Drawings of what new pool/aquatics center could look like
“If we have a broken window and we fix it, you know we spent the money on that. If you pass the levy and we build a pool, you know we spent the money on the pool. Or if we build a trail, or whatever it is,” he said.
Van Harlingen continued to press the issue.
“You brought us some documentation on some really nice looking pools and the news media is sitting here — so that’s what we’re talking about?” he asked.
Abrams said, “Well, that is is the big-ticket item. It is what everybody talks about. Nobody wants to talk about putting in toilets. I mean, let’s be honest.”
Nearing the end of the 24-minute committee meeting, parks committee chair Cheryl Meier asked Assistant Law Director Christopher Brown if the wording in the legislation needed to be more narrow.
Brown said the law director’s office helped draft the bill.
“It is our recommendation that leaving it broad like this is best for city purposes,” Brown said. “This is still limited to parks’ capital equipment.
“It’s our recommendation that this meets a good fit between being somewhat broad when it applies to parks, but tailored specifically enough that it’s not gonna be used to, for instance, buy police cruisers or to give, the public works director, a raise or anything like that,” Brown said.

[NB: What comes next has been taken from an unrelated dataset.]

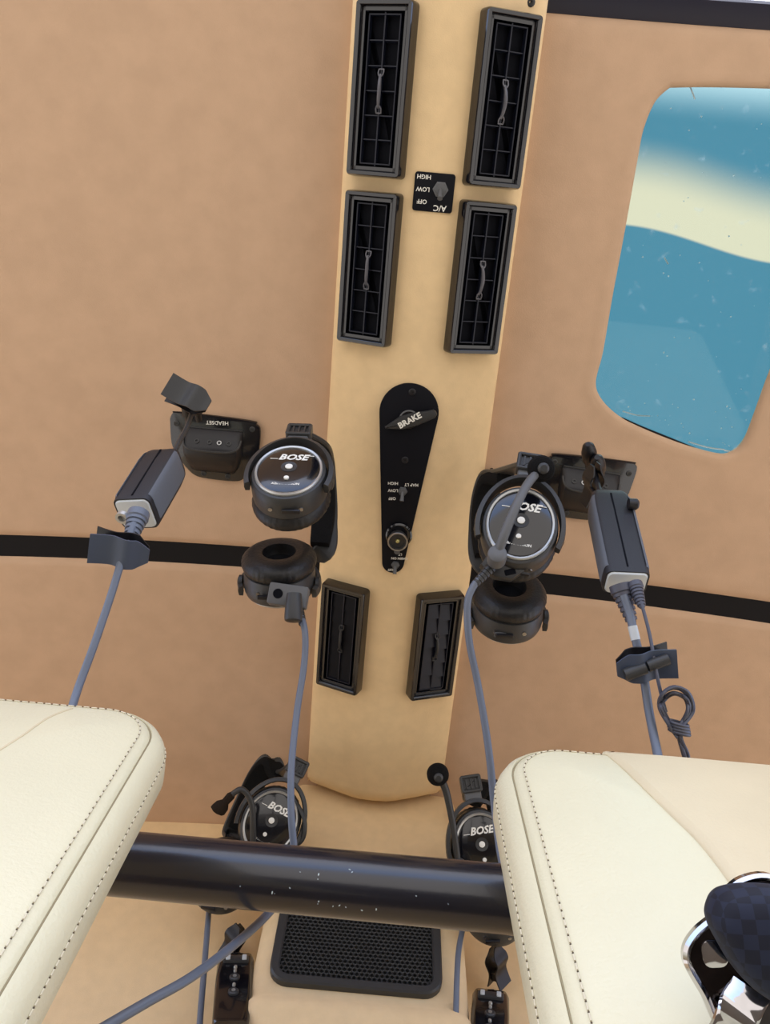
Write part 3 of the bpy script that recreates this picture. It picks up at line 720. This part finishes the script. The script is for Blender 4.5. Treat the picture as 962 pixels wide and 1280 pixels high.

The legislation putting the proposal on the May 3 primary ballot is scheduled for a vote on Dec. 21.
The city’s only public pool, located at Liberty Park and built in 1938, closed early this summer due to maintenance issues and city officials have said it will not reopen again.
Abrams said there was a problem inside a “water line that’s probably been buried for 85 years” that led to problems with the retaining wall inside the pool pump house.
“We’re not exactly sure why it blew out or how, but there’s a major issue,” Abrams has told. “We will not be opening the pool in 2022.”